■ WHAT THIS TASK INVOLVES
Restate the opening lines of the material below word for word, stopping after the line that contains "the kitchen window')".

■ DATA PROVIDED
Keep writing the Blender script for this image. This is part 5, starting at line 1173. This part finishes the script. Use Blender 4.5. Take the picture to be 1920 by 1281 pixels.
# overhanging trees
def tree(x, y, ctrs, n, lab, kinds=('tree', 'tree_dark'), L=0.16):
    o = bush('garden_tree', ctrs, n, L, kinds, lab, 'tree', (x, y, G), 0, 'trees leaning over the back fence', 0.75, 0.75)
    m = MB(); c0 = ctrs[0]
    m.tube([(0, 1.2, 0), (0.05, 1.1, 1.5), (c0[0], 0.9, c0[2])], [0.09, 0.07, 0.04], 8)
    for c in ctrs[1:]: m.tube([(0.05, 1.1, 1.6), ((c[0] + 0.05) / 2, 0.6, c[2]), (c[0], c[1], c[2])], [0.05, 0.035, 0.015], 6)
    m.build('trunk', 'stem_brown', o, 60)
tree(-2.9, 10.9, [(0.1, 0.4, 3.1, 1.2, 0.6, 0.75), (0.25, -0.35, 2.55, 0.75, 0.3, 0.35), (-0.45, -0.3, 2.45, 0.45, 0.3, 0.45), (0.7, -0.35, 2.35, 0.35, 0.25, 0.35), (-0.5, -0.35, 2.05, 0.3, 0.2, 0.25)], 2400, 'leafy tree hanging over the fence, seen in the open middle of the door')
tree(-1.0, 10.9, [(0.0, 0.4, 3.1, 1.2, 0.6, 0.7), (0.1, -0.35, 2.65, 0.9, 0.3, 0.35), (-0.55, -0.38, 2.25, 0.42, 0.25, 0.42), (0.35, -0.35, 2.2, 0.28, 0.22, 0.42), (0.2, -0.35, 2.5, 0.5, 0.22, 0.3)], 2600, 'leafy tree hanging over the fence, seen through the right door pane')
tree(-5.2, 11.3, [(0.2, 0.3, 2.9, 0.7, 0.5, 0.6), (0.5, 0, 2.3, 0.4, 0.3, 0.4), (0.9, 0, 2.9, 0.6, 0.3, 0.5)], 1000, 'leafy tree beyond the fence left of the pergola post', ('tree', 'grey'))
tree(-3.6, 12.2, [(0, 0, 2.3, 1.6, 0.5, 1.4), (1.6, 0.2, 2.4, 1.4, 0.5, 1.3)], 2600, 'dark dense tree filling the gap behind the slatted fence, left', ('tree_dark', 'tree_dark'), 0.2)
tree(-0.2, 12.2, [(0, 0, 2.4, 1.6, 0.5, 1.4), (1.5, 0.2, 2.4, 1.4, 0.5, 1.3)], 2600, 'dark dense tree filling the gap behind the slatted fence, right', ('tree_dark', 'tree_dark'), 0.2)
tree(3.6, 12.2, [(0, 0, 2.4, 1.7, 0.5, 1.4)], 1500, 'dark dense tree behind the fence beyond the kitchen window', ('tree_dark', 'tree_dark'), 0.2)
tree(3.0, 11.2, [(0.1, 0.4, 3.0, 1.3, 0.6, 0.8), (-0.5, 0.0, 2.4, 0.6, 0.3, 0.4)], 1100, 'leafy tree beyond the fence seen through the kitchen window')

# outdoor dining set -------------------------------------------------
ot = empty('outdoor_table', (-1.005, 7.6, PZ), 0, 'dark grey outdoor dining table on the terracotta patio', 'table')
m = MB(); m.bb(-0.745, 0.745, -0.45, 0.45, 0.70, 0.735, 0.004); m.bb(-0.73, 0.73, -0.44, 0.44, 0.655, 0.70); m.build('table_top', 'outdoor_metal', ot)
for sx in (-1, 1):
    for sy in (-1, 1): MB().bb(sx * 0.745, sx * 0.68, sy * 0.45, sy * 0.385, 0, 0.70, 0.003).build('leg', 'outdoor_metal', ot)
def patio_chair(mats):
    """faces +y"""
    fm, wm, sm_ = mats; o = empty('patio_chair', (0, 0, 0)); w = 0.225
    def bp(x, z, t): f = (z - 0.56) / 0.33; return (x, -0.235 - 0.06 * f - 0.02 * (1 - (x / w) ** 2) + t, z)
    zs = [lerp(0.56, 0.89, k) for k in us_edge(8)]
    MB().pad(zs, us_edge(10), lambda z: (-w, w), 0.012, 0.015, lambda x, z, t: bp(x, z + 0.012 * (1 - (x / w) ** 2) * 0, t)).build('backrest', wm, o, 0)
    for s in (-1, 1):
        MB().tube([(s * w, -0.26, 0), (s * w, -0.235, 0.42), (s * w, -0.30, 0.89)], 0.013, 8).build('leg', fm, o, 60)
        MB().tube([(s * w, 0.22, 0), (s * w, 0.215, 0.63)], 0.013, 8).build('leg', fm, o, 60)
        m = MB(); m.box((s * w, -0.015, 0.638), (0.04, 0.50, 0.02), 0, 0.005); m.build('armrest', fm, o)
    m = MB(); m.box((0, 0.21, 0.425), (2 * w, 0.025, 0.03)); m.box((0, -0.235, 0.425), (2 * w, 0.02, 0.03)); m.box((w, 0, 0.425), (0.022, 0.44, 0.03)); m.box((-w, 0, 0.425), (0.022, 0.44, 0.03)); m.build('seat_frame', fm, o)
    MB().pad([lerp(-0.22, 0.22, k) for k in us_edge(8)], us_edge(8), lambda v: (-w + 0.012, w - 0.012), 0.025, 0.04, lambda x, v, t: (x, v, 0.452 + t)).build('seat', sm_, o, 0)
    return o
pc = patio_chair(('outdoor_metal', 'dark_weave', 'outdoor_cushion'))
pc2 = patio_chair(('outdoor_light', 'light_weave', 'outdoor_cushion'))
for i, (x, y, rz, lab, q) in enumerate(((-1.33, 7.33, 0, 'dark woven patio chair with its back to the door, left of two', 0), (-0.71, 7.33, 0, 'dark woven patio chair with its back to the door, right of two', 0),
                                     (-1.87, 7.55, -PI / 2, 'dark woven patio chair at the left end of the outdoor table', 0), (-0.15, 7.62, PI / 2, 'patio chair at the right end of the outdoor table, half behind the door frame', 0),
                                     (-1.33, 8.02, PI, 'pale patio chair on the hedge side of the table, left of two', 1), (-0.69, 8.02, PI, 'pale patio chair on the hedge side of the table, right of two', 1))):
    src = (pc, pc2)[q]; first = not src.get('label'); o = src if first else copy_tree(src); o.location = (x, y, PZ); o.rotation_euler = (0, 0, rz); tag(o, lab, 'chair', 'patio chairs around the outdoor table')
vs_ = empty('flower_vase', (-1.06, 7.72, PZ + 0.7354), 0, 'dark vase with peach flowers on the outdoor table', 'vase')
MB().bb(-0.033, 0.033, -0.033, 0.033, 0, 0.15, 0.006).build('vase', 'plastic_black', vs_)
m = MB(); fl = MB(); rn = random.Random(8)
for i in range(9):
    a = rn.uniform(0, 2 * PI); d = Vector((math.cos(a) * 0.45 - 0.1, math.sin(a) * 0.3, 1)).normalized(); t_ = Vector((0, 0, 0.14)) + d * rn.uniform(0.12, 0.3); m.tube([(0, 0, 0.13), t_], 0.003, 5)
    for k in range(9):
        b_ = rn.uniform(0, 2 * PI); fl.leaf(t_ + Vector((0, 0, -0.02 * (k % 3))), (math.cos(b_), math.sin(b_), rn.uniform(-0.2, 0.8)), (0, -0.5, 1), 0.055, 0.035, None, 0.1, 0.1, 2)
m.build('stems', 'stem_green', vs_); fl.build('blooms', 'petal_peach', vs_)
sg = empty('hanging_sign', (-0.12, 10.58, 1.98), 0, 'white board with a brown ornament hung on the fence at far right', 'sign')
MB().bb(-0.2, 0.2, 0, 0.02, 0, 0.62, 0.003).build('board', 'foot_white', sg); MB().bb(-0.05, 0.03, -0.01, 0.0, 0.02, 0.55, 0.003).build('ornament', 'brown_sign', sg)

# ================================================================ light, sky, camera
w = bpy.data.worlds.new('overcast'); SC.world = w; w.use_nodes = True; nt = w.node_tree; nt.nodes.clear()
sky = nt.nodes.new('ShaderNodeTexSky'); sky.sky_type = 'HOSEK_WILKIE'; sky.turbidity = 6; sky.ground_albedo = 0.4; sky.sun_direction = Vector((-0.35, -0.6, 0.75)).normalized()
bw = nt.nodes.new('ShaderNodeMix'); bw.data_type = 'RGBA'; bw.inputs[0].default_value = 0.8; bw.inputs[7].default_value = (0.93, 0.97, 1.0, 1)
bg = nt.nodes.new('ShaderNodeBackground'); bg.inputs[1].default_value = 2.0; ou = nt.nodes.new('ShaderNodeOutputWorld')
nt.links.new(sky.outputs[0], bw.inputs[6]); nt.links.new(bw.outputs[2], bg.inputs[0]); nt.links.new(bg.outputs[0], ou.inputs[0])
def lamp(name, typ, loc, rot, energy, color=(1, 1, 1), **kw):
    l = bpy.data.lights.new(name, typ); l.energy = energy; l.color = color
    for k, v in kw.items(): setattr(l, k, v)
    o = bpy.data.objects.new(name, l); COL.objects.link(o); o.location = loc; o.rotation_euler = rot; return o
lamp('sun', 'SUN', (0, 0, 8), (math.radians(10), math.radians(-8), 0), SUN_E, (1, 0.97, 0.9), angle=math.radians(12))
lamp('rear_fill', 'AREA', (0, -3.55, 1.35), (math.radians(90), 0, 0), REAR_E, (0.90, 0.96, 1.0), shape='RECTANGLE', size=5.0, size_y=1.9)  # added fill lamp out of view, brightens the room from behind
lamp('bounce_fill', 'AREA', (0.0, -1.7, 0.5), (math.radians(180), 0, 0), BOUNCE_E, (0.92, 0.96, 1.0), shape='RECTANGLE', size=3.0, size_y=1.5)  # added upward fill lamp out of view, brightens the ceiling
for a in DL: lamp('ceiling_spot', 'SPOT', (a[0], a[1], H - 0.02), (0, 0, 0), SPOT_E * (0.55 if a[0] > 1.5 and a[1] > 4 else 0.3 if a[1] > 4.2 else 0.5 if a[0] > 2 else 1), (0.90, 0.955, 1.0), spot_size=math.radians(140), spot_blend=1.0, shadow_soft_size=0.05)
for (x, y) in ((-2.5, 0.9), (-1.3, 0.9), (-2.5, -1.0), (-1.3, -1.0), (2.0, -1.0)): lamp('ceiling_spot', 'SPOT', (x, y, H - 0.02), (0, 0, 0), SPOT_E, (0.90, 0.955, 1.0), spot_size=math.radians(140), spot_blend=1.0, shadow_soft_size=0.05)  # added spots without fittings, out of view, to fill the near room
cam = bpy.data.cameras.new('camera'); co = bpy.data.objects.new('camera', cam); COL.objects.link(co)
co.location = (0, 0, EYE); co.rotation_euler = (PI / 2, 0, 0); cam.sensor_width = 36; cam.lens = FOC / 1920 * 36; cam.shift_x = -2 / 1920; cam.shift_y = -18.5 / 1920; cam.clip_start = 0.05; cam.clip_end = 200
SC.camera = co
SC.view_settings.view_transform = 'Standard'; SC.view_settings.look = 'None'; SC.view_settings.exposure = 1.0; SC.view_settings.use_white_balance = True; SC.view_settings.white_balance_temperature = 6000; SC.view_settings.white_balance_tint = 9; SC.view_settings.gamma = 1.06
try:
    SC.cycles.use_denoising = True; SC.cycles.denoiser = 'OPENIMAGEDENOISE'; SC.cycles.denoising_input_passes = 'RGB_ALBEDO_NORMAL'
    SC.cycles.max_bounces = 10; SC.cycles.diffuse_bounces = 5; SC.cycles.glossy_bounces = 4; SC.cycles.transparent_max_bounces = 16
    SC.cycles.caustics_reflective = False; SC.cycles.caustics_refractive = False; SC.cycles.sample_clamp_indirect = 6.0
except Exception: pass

■ RESPONSE BELOW
Keep writing the Blender script for this image. This is part 5, starting at line 1173. This part finishes the script. Use Blender 4.5. Take the picture to be 1920 by 1281 pixels.
# overhanging trees
def tree(x, y, ctrs, n, lab, kinds=('tree', 'tree_dark'), L=0.16):
    o = bush('garden_tree', ctrs, n, L, kinds, lab, 'tree', (x, y, G), 0, 'trees leaning over the back fence', 0.75, 0.75)
    m = MB(); c0 = ctrs[0]
    m.tube([(0, 1.2, 0), (0.05, 1.1, 1.5), (c0[0], 0.9, c0[2])], [0.09, 0.07, 0.04], 8)
    for c in ctrs[1:]: m.tube([(0.05, 1.1, 1.6), ((c[0] + 0.05) / 2, 0.6, c[2]), (c[0], c[1], c[2])], [0.05, 0.035, 0.015], 6)
    m.build('trunk', 'stem_brown', o, 60)
tree(-2.9, 10.9, [(0.1, 0.4, 3.1, 1.2, 0.6, 0.75), (0.25, -0.35, 2.55, 0.75, 0.3, 0.35), (-0.45, -0.3, 2.45, 0.45, 0.3, 0.45), (0.7, -0.35, 2.35, 0.35, 0.25, 0.35), (-0.5, -0.35, 2.05, 0.3, 0.2, 0.25)], 2400, 'leafy tree hanging over the fence, seen in the open middle of the door')
tree(-1.0, 10.9, [(0.0, 0.4, 3.1, 1.2, 0.6, 0.7), (0.1, -0.35, 2.65, 0.9, 0.3, 0.35), (-0.55, -0.38, 2.25, 0.42, 0.25, 0.42), (0.35, -0.35, 2.2, 0.28, 0.22, 0.42), (0.2, -0.35, 2.5, 0.5, 0.22, 0.3)], 2600, 'leafy tree hanging over the fence, seen through the right door pane')
tree(-5.2, 11.3, [(0.2, 0.3, 2.9, 0.7, 0.5, 0.6), (0.5, 0, 2.3, 0.4, 0.3, 0.4), (0.9, 0, 2.9, 0.6, 0.3, 0.5)], 1000, 'leafy tree beyond the fence left of the pergola post', ('tree', 'grey'))
tree(-3.6, 12.2, [(0, 0, 2.3, 1.6, 0.5, 1.4), (1.6, 0.2, 2.4, 1.4, 0.5, 1.3)], 2600, 'dark dense tree filling the gap behind the slatted fence, left', ('tree_dark', 'tree_dark'), 0.2)
tree(-0.2, 12.2, [(0, 0, 2.4, 1.6, 0.5, 1.4), (1.5, 0.2, 2.4, 1.4, 0.5, 1.3)], 2600, 'dark dense tree filling the gap behind the slatted fence, right', ('tree_dark', 'tree_dark'), 0.2)
tree(3.6, 12.2, [(0, 0, 2.4, 1.7, 0.5, 1.4)], 1500, 'dark dense tree behind the fence beyond the kitchen window', ('tree_dark', 'tree_dark'), 0.2)
tree(3.0, 11.2, [(0.1, 0.4, 3.0, 1.3, 0.6, 0.8), (-0.5, 0.0, 2.4, 0.6, 0.3, 0.4)], 1100, 'leafy tree beyond the fence seen through the kitchen window')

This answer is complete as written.